== GIVEN TASK ==
Your task is to reproduce, verbatim and without pictures, the lines from the opening of the listing through the line containing "o = link('cardboard_sheet', bm, CARD_BRIGHT);".
'''
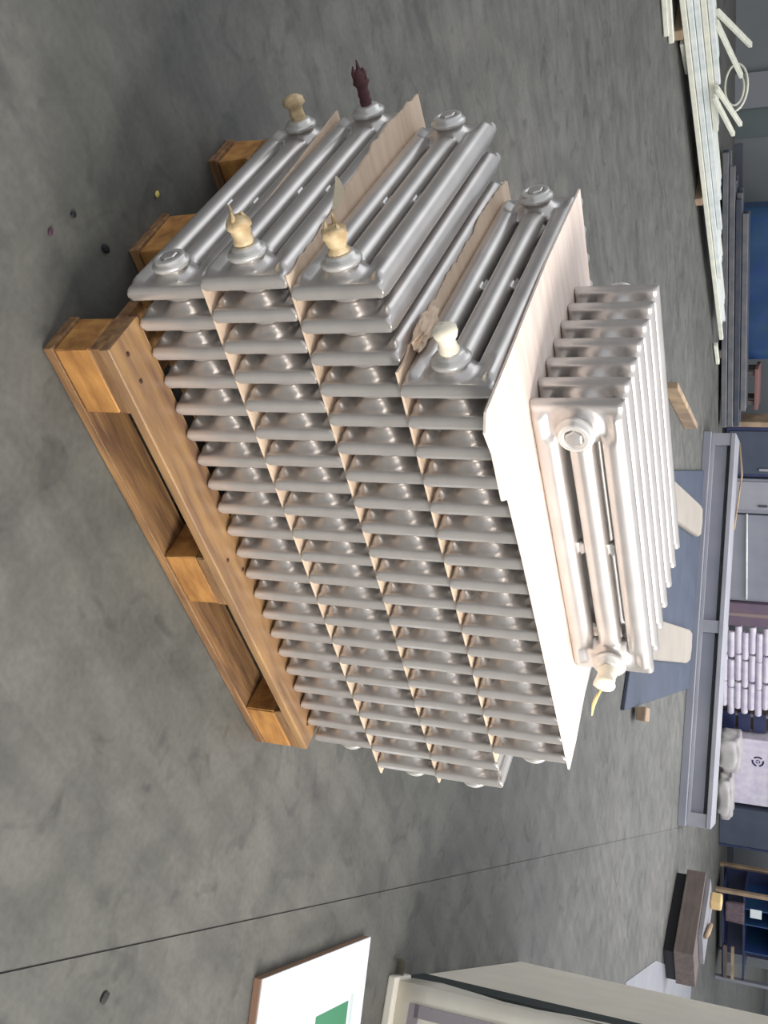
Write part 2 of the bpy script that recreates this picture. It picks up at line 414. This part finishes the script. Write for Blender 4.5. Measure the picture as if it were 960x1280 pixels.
# the large bright sheet on top
bm = bmesh.new()
out = [(.120, .690), (.105, .40), (.107, .10), (.106, -.030), (.130, -.052), (.182, -.040), (.28, -.044), (.300, -.018), (.45, -.014), (.75, -.018), (1.0, -.022), (1.082, -.024), (1.078, .05), (1.055, .16), (1.045, .3), (1.03, .66), (.9, .668), (.6, .672), (.323, .668)]
vs = [bm.verts.new((x, y, Z0[4]-.0005)) for x, y in out[::-1]]
fc = bm.faces.new(vs); fc.normal_update()
ext = bmesh.ops.extrude_face_region(bm, geom=[fc]); vv = [g for g in ext['geom'] if isinstance(g, bmesh.types.BMVert)]
for v in vv: v.co.z -= .0040
bmesh.ops.triangulate(bm, faces=[q for q in bm.faces if len(q.verts) > 4]); bmesh.ops.recalc_face_normals(bm, faces=bm.faces[:])
o = link('cardboard_sheet', bm, CARD_BRIGHT); tag(o, 'large bright cardboard sheet on top of the stack, under the short radiator', 'cardboard', 'cardboard sheets between the radiators')

# ------------------------------------------------------------------ small things on the floor near the pallet
def pebble(name, label, loc, r_, mtl, cat='pebble', seed=0, flat=.5):
    bm = bmesh.new(); bmesh.ops.create_icosphere(bm, subdivisions=2, radius=r_); rg = random.Random(seed)
    for v in bm.verts: v.co = Vector((v.co.x*1.3, v.co.y, v.co.z*flat))*(1+rg.uniform(-.15, .15))
    zmin = min(v.co.z for v in bm.verts)
    for v in bm.verts: v.co.z -= zmin
    return tag(link(name, bm, mtl, loc=loc, rotz=rg.uniform(0, 3)), label, cat)
pebble('pebble', 'black pebble nearest the pallet corner, on the bare concrete', (-.047, .266, 0), .0085, BLACK, seed=1)
pebble('pebble', 'smaller black pebble further from the pallet, at the dark end of a scuff', (-.142, .225, 0), .006, BLACK, seed=2)
pebble('pebble', 'small purplish brown pebble nearest the edge of the picture', (-.149, .152, 0), .0055, mat('purple_brown_stone', (70, 40, 58), .7), seed=3)
pebble('wood_chip', 'tiny yellow chip on the floor beside the pallet end', (-.043, .482, 0), .006, mat('yellow_chip', (204, 190, 96), .6), 'chip', 4)
pebble('oil_clot', 'dark lump of dirt just below the floor joint', (1.096, -.699, 0), .011, mat('dark_dirt', (48, 46, 44), .8), 'dirt', 5, .25)
for i, (x, y, lb) in enumerate(((1.42, -.02, 'tan paper scrap on the floor under the far end of the second radiator'), (1.64, .26, 'tan paper scrap on the floor beyond the third radiator'))):
    pass

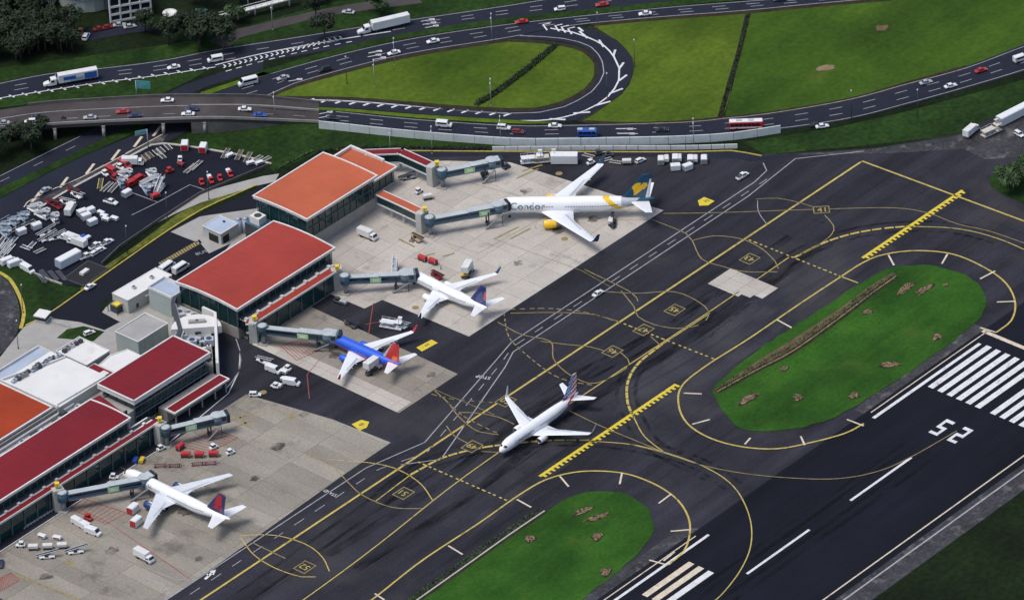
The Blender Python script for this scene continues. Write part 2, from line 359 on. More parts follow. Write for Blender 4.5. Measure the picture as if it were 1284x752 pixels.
ramp = road('loop_ramp', [(320, 122), (446, 126), (572, 136.5), (640, 140), (665, 140), (703, 132), (737, 115), (751, 92), (750, 78), (735, 61), (700, 52), (640, 48)],
            [(320, 133), (421, 135), (522, 143), (640, 150.5), (700, 153), (726, 151), (745, 141), (778, 118.7), (792, 96), (791.5, 73), (771, 50.5), (731, 34.6), (690, 34)], z=Z3)
hw3 = road('south_highway', [(385, 138), (421, 139), (522, 149), (640, 156.5), (726, 156), (800, 155), (860, 152), (909, 147), (960, 141.5), (1061, 124), (1137, 103.6), (1213, 83), (1284, 56), (1380, 22)],
            [(385, 152), (396, 153), (520, 166), (640, 174), (700, 174), (860, 172), (960, 165), (1048, 153), (1137, 132), (1284, 90), (1380, 58)])
un1 = road('underpass_road', [(-30, 234), (0, 220), (50, 195), (101, 170), (150, 146), (205, 119), (250, 100), (330, 74)], [(-30, 252), (0, 236), (63, 208), (141, 170), (190, 146), (225, 126), (262, 108), (330, 88)], z=Z1+.02)
un2 = road('underpass_road', [(-30, 264), (0, 249), (76, 208), (162, 172), (200, 153), (240, 133), (290, 110)], [(-30, 302), (0, 288), (33, 270), (80, 246), (130, 220), (200, 183), (260, 152), (335, 122)], z=Z1+.01)
struct('gore', between(MB(), smooth(px([(33, 259), (101, 224), (177, 184), (215, 163)]), 4), smooth(px([(33, 270), (80, 247), (130, 221), (200, 183)]), 4), Z2), 'asphalt_worn', un2)

# the viaduct on the left: a deck slab at 5.5 m that comes down to the ground at the right
def dz(x): return 5.6 if x < 255 else (.12 if x > 400 else .12+5.48*(.5+.5*math.cos(math.pi*(x-255)/145)))
DA = [(-30, 141.), (0, 138), (55, 130.5), (120, 126), (202, 121.5), (262, 121), (320, 121.5), (350, 124.5), (400, 129.5)]
DB = [(-30, 162), (0, 161), (80, 156), (151, 152.5), (220, 150), (273, 149), (320, 150.5), (360, 152.2), (400, 154)]
DAp = smooth([at(a, b-0, dz(a)) for a, b in DA], 4); DBp = smooth([at(a, b, dz(a)) for a, b in DB], 4)
via = thing('viaduct', 'long grey concrete viaduct carrying the highway over the dark underpass road at left', 'viaduct', (DBp[0].x, DBp[0].y, 0))
mb = between(MB(), DAp, DBp, None, 0, 60); n_ = 61
top = mb.v[:]; low = [(a, b, max(-.3, c-1.3)) for a, b, c in top]; mb.v += low
for i in range(n_-1):
    mb.f += [[i+2*n_, i+1+2*n_, i+1+3*n_, i+3*n_][::-1], [i, i+2*n_, i+1+2*n_, i+1], [i+n_, i+1+n_, i+1+3*n_, i+3*n_]]; mb.m += [0]*3; mb.smooth += [False]*3
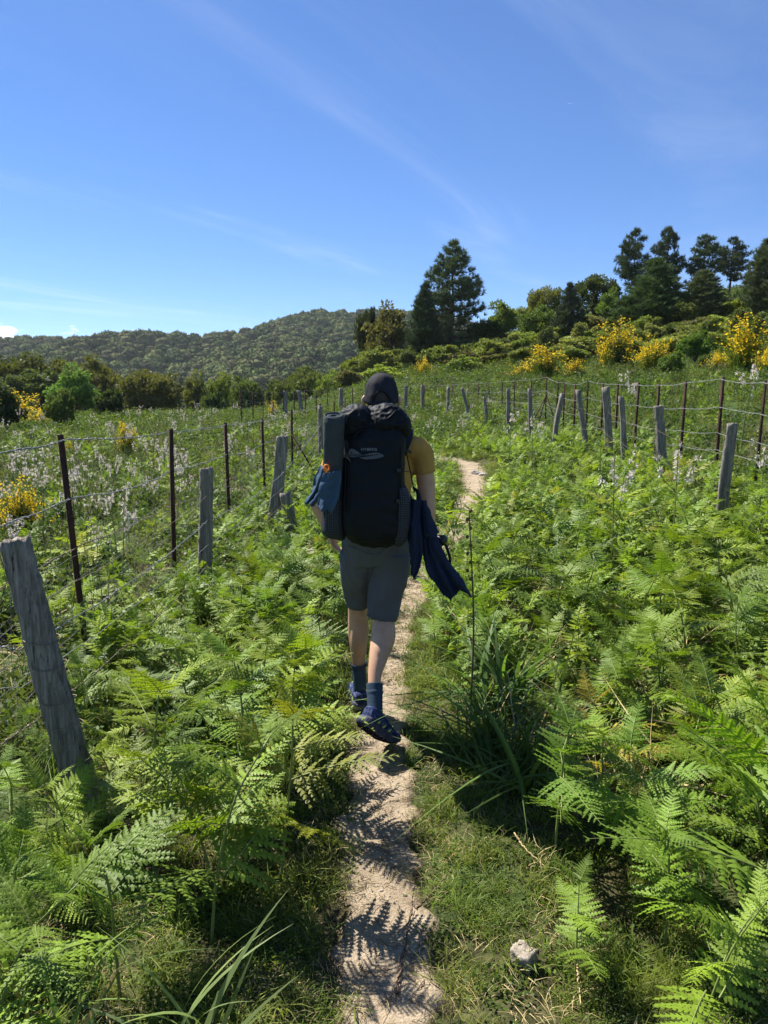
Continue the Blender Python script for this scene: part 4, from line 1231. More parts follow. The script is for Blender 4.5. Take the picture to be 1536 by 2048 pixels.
# ---------------------------------------------------------------- backpack (worn: a thing of its own)
pack = empty('backpack', tuple(A(750, 1088, 3.6)))
tag(pack, 'large black rolltop backpack with grey logo on the hiker\'s back', 'backpack')
def pk(o): return rel(o, pack)
prow = [(1093, 722, 804, 3.55, .18), (1089, 703, 812, 3.51, .23), (1080, 692, 815, 3.48, .27), (1064, 685, 816, 3.455, .295), (1040, 682, 814, 3.445, .31), (1000, 682, 812, 3.44, .32), (950, 683, 811, 3.45, .32), (900, 684, 810, 3.465, .31),
        (865, 685, 810, 3.485, .29), (845, 689, 808, 3.51, .26), (832, 700, 800, 3.54, .2)]
ctr, rad = [], []
for py, xl, xr, yb, dp in prow:
    l_, r_ = A(xl, py, yb + dp * .3), A(xr, py, yb + dp * .3)
    ctr.append([(l_[0] + r_[0]) / 2, yb + dp / 2, (A((xl + xr) / 2, py, yb + .02))[2]]); rad.append(((r_[0] - l_[0]) / 2, dp / 2))
main = tube(ctr, rad, 72, 100, ref=(0, 1, 0), expo=2.9, flat=True).build('main_bag', PACK, pack, True); pk(main)
displace_me(main.data, .012, 6, 1, (1, 1, .8)); displace_me(main.data, .008, 15, 4, (1, 1, .8), True)
def pack_back(x, z):
    """y of the camera-facing face of the bag"""
    c = np.array(ctr); r = np.array(rad); zs = c[:, 2]
    cx_, cy_ = np.interp(z, zs, c[:, 0]), np.interp(z, zs, c[:, 1]); a_, b_ = np.interp(z, zs, r[:, 0]), np.interp(z, zs, r[:, 1])
    t = np.clip(np.abs((x - cx_) / a_), 0, .98)
    return cy_ - b_ * (1 - t ** 2.9) ** (1 / 2.9)
# rolled top pulled down in the middle into two bulges
rt = MB()
tube([A(690, 872, 3.60), A(700, 852, 3.58), A(715, 843, 3.57), A(733, 856, 3.585), A(744, 866, 3.60)], [(.045, .06), (.072, .085), (.080, .09), (.058, .075), (.05, .06)], 22, 26, ref=(0, 1, 0), mb=rt)
tube([A(738, 866, 3.60), A(752, 850, 3.585), A(774, 841, 3.575), A(794, 848, 3.59), A(802, 868, 3.61)], [(.05, .06), (.072, .085), (.082, .095), (.070, .085), (.045, .06)], 22, 26, ref=(0, 1, 0), mb=rt)
roll = pk(remeshed(rt, 'roll_top', PACK, .006, 3, pack))
displace_me(roll.data, .012, 13, 3, (1, 1, 1)); displace_me(roll.data, .008, 26, 6, (1, 1, 1.4), True)
# crease folds under the roll
for k, q in enumerate([[(700, 884), (712, 868), (724, 861), (740, 860)], [(688, 866), (704, 874), (716, 876)], [(748, 846), (764, 842), (780, 834), (792, 820)], [(705, 850), (722, 856), (736, 852)]]):
    pts = [np.array(at(x, y, 3.5)) for x, y in q]
    for p in pts: p[1] = min(pack_back(p[0], p[2]), 3.56 if k < 2 else 3.487) + .002
    pk(tube(pts, [(.002, .003)] + [(.006, .008)] * (len(pts) - 2) + [(.002, .003)], 10, 20, ref=(0, 1, 0)).build('fold', PACK, pack, True))
def strap(pts, w, t, name, par, mat=PACK2, ref=(0, 1, 0)):
    return pk(tube(pts, [(w, t)] * len(pts), 10, 26, ref=ref, expo=5).build(name, mat, par, True))
strap([A(741, 812, 3.62), A(741, 830, 3.535), A(740, 856, 3.515), A(740, 885, 3.47)], .010, .0025, 'top_strap', pack)
bk = strap([A(740, 846, 3.512), A(740, 856, 3.505), A(740, 864, 3.505)], .014, .006, 'buckle', pack, BLACKP)
# shoulder straps
for sx, x0 in ((1, .0), (-1, 0)):
    cx_ = -.03
    q = [V3(cx_ + sx * .12, 3.76, 1.40), V3(cx_ + sx * .145, 3.83, 1.475), V3(cx_ + sx * .15, 3.91, 1.522), V3(cx_ + sx * .145, 4.0, 1.49), V3(cx_ + sx * .135, 4.07, 1.36), V3(cx_ + sx * .16, 4.05, 1.20), V3(cx_ + sx * .19, 3.93, 1.08), V3(cx_ + sx * .17, 3.76, 1.0)]
    pk(tube(q, [(.034, .009)] * 5 + [(.015, .003)] * 3, 14, 60, ref=(0, .4, .9), expo=3).build('shoulder_strap', PACK2, pack, True))
strap([A(809, 868, 3.60), A(813, 905, 3.66), A(822, 950, 3.70), A(829, 985, 3.72)], .003, .002, 'side_cord', pack)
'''
== ANSWER FOR THIS EXERCISE ==
Write part 2 of the bpy script that recreates this picture. It picks up at line 414. This part finishes the script. Write for Blender 4.5. Measure the picture as if it were 960x1280 pixels.
# the large bright sheet on top
bm = bmesh.new()
out = [(.120, .690), (.105, .40), (.107, .10), (.106, -.030), (.130, -.052), (.182, -.040), (.28, -.044), (.300, -.018), (.45, -.014), (.75, -.018), (1.0, -.022), (1.082, -.024), (1.078, .05), (1.055, .16), (1.045, .3), (1.03, .66), (.9, .668), (.6, .672), (.323, .668)]
vs = [bm.verts.new((x, y, Z0[4]-.0005)) for x, y in out[::-1]]
fc = bm.faces.new(vs); fc.normal_update()
ext = bmesh.ops.extrude_face_region(bm, geom=[fc]); vv = [g for g in ext['geom'] if isinstance(g, bmesh.types.BMVert)]
for v in vv: v.co.z -= .0040
bmesh.ops.triangulate(bm, faces=[q for q in bm.faces if len(q.verts) > 4]); bmesh.ops.recalc_face_normals(bm, faces=bm.faces[:])
o = link('cardboard_sheet', bm, CARD_BRIGHT); tag(o, 'large bright cardboard sheet on top of the stack, under the short radiator', 'cardboard', 'cardboard sheets between the radiators')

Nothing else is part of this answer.